AML Partners is focused on the property sector rather than a broader range of industries. Its clients include agencies within networks such as Ray White, LJ Hooker, Harcourts, Belle Property, PRD and Christie's International, as well as buyer's agents including Henderson Advocacy, Investor Kit, House Finder and Your Property Your Wealth.

Its screening network has completed 60 million checks across 195 countries. That reach matters for property businesses dealing with overseas buyers, complex ownership structures and sanctions risks, all of which can increase the compliance burden for smaller firms.
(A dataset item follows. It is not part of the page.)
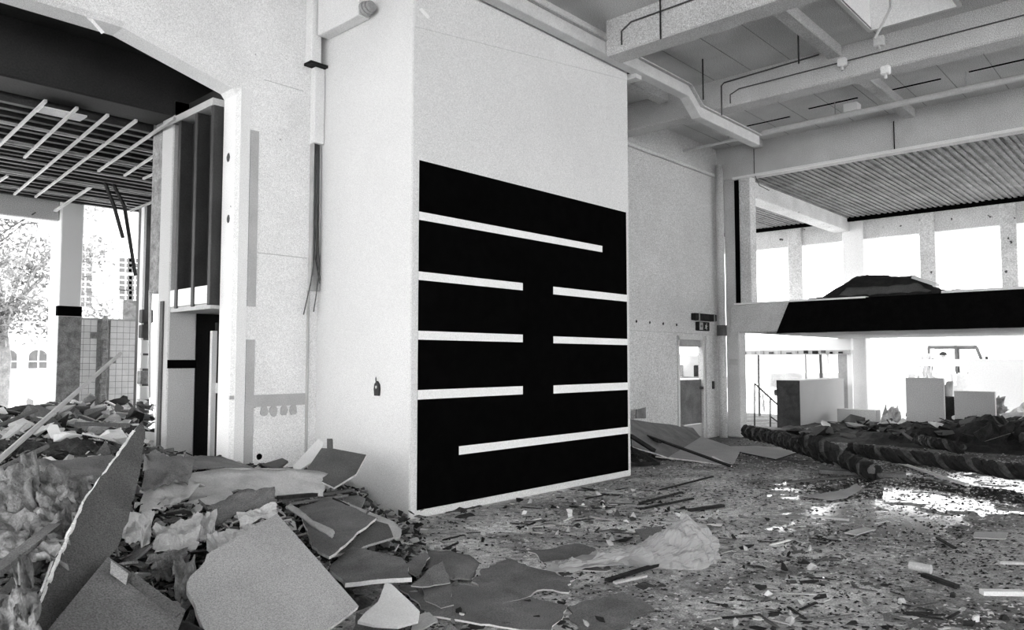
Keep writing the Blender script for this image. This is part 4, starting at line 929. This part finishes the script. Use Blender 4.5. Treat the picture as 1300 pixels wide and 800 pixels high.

Even so, the immediate challenge for many agencies is more basic: understanding what the law now requires and putting a repeatable process in place before the deadline. For businesses that have not previously dealt with anti-money laundering regulation, that can mean new systems, staff training, written procedures and routine client checks.

Industry advisers have warned that the practical effect of the reforms will be felt most sharply by smaller operators. Unlike banks, they are unlikely to have dedicated teams for onboarding, risk management, reporting and record-keeping, creating demand for outside providers that can package those tasks into a service.

AML Partners' early client growth suggests that demand is already emerging. According to Nguyen, the company signed more than 300 businesses within four months.

"Three hundred businesses in four months tells me agencies want to do this properly," said Nguyen.

"They just need someone to make it doable," said Nguyen.